▶ **EXERCISE DETAILS**
Reproduce the material that follows, please, but only from its first line to the line containing "tag(A_cr.build('peat_crumbs', M_seed), 'crumbs", inclusive.

3D scene scripts

<<<<

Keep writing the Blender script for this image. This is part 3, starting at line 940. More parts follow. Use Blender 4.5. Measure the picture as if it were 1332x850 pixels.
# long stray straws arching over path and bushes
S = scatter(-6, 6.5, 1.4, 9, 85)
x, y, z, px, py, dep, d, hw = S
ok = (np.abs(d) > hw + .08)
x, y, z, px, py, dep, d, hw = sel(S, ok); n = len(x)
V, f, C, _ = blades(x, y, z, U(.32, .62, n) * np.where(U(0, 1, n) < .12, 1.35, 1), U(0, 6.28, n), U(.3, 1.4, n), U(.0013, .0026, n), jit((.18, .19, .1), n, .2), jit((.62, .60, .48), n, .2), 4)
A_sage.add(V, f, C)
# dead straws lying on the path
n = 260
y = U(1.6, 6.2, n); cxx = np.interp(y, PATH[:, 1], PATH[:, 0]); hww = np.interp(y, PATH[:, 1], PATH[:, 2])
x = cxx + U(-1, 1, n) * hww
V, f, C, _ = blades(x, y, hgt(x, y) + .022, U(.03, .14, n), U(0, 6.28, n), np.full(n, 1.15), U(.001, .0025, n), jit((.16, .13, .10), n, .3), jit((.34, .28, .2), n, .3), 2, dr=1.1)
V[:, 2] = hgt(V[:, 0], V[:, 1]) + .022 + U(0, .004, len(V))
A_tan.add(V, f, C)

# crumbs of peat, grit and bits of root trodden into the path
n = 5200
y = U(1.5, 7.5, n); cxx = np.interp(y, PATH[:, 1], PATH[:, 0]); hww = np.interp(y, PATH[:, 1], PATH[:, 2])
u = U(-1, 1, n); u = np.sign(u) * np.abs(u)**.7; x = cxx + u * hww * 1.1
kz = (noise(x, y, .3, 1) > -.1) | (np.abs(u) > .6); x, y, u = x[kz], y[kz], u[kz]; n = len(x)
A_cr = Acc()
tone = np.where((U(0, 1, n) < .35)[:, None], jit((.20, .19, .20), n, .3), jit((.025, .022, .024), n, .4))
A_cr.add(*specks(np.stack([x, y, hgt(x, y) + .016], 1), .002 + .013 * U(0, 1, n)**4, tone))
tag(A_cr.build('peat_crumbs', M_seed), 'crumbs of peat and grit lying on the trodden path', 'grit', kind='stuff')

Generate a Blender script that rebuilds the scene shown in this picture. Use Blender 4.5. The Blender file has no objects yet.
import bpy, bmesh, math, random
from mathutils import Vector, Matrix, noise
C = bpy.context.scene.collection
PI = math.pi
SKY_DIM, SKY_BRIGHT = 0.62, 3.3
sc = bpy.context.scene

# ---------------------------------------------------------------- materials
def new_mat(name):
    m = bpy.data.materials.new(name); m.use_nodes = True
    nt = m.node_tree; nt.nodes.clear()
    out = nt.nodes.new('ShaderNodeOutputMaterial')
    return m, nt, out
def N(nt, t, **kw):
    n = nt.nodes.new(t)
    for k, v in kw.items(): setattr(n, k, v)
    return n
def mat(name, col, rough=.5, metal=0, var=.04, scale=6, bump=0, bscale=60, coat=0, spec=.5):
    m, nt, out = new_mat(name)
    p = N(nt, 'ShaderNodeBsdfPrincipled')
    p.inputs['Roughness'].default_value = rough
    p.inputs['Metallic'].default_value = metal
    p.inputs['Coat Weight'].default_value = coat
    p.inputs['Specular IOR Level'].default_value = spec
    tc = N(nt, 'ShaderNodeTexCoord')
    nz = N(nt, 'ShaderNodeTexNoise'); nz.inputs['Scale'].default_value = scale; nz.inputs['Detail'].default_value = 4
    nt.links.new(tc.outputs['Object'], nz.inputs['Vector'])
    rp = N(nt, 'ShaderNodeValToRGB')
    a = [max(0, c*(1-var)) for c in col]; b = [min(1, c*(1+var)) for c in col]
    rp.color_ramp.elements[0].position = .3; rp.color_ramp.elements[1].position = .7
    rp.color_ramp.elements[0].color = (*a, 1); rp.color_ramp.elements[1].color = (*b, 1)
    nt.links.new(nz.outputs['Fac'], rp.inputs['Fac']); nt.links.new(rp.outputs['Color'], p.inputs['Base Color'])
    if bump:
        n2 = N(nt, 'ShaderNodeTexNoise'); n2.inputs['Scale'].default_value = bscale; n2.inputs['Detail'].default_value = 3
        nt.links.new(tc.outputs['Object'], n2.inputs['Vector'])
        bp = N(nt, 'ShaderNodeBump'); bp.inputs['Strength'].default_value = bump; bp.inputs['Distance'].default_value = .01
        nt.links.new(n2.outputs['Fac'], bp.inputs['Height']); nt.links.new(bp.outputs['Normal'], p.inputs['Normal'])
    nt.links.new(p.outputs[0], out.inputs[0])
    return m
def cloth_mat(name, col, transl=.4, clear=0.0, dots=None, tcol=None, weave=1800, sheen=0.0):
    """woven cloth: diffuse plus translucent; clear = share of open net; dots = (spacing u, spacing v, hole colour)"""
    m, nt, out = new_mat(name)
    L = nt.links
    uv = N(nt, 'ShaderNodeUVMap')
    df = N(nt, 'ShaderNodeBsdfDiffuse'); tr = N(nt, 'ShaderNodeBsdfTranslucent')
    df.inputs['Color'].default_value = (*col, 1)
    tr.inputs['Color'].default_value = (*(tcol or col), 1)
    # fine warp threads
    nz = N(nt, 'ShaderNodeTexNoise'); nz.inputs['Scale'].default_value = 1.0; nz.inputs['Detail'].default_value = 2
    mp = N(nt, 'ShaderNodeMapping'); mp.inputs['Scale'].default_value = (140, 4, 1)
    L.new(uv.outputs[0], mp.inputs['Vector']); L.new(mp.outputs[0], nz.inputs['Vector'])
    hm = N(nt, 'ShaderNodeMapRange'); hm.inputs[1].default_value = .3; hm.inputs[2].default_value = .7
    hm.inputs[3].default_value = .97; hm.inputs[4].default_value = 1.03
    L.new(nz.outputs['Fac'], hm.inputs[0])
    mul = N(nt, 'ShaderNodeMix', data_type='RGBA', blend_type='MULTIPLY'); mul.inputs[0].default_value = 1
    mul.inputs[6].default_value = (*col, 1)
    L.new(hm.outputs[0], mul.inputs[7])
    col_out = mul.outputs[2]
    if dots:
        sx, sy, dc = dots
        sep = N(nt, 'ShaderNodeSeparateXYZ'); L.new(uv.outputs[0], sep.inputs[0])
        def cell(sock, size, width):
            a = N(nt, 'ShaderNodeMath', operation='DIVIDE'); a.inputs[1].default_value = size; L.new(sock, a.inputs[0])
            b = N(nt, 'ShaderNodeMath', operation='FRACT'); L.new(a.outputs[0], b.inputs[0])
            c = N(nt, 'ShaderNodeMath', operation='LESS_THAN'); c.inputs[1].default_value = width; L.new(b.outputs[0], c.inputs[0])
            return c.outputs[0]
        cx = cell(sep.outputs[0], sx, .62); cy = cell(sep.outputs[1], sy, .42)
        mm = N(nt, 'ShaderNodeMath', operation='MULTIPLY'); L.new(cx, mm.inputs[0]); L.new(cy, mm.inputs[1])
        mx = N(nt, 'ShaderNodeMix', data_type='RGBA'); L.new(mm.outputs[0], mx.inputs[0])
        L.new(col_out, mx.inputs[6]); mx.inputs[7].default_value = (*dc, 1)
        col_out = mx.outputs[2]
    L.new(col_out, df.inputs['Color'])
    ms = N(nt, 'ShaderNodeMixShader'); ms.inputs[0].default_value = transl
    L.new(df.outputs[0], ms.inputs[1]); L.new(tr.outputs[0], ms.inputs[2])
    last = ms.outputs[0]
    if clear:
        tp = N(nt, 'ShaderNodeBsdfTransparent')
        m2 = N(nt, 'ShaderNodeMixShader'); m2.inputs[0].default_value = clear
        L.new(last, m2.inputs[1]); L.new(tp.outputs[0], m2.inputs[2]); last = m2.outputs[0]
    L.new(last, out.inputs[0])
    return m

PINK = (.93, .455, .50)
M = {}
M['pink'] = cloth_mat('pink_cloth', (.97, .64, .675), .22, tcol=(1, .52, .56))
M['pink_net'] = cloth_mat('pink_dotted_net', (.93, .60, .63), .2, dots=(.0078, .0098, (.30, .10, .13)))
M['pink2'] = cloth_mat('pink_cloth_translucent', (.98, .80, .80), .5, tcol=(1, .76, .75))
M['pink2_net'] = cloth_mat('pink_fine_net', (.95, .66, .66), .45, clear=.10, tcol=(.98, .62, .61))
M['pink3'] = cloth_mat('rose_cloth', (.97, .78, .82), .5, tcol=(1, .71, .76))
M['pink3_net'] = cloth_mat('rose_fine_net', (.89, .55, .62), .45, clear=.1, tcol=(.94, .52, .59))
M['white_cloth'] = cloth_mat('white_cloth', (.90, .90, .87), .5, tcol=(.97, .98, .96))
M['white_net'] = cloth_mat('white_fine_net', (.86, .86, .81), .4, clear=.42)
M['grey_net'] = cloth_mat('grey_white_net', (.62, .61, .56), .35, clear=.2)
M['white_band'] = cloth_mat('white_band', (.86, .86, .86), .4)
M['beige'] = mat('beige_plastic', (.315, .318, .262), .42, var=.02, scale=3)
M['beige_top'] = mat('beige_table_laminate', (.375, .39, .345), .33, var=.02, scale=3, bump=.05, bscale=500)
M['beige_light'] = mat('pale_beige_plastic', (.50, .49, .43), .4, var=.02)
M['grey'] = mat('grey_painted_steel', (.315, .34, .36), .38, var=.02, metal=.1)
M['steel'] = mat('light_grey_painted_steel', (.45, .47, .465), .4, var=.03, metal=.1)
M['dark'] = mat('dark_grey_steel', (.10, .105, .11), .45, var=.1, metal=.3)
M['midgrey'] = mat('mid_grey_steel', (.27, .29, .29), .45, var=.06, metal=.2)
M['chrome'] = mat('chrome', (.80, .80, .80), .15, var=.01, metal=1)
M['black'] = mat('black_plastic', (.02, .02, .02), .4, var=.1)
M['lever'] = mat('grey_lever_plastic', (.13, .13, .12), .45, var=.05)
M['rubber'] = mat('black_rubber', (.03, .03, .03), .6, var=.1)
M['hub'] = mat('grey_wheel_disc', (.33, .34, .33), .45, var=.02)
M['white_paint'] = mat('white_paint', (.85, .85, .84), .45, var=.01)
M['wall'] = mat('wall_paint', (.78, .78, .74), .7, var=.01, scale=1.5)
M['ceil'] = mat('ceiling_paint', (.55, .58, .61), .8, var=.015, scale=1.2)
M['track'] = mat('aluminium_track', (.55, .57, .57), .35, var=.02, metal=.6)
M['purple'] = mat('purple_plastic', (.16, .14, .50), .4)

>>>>

▶ **RESPONSE**
Keep writing the Blender script for this image. This is part 3, starting at line 940. More parts follow. Use Blender 4.5. Measure the picture as if it were 1332x850 pixels.
# long stray straws arching over path and bushes
S = scatter(-6, 6.5, 1.4, 9, 85)
x, y, z, px, py, dep, d, hw = S
ok = (np.abs(d) > hw + .08)
x, y, z, px, py, dep, d, hw = sel(S, ok); n = len(x)
V, f, C, _ = blades(x, y, z, U(.32, .62, n) * np.where(U(0, 1, n) < .12, 1.35, 1), U(0, 6.28, n), U(.3, 1.4, n), U(.0013, .0026, n), jit((.18, .19, .1), n, .2), jit((.62, .60, .48), n, .2), 4)
A_sage.add(V, f, C)
# dead straws lying on the path
n = 260
y = U(1.6, 6.2, n); cxx = np.interp(y, PATH[:, 1], PATH[:, 0]); hww = np.interp(y, PATH[:, 1], PATH[:, 2])
x = cxx + U(-1, 1, n) * hww
V, f, C, _ = blades(x, y, hgt(x, y) + .022, U(.03, .14, n), U(0, 6.28, n), np.full(n, 1.15), U(.001, .0025, n), jit((.16, .13, .10), n, .3), jit((.34, .28, .2), n, .3), 2, dr=1.1)
V[:, 2] = hgt(V[:, 0], V[:, 1]) + .022 + U(0, .004, len(V))
A_tan.add(V, f, C)

# crumbs of peat, grit and bits of root trodden into the path
n = 5200
y = U(1.5, 7.5, n); cxx = np.interp(y, PATH[:, 1], PATH[:, 0]); hww = np.interp(y, PATH[:, 1], PATH[:, 2])
u = U(-1, 1, n); u = np.sign(u) * np.abs(u)**.7; x = cxx + u * hww * 1.1
kz = (noise(x, y, .3, 1) > -.1) | (np.abs(u) > .6); x, y, u = x[kz], y[kz], u[kz]; n = len(x)
A_cr = Acc()
tone = np.where((U(0, 1, n) < .35)[:, None], jit((.20, .19, .20), n, .3), jit((.025, .022, .024), n, .4))
A_cr.add(*specks(np.stack([x, y, hgt(x, y) + .016], 1), .002 + .013 * U(0, 1, n)**4, tone))
tag(A_cr.build('peat_crumbs', M_seed), 'crumbs of peat and grit lying on the trodden path', 'grit', kind='stuff')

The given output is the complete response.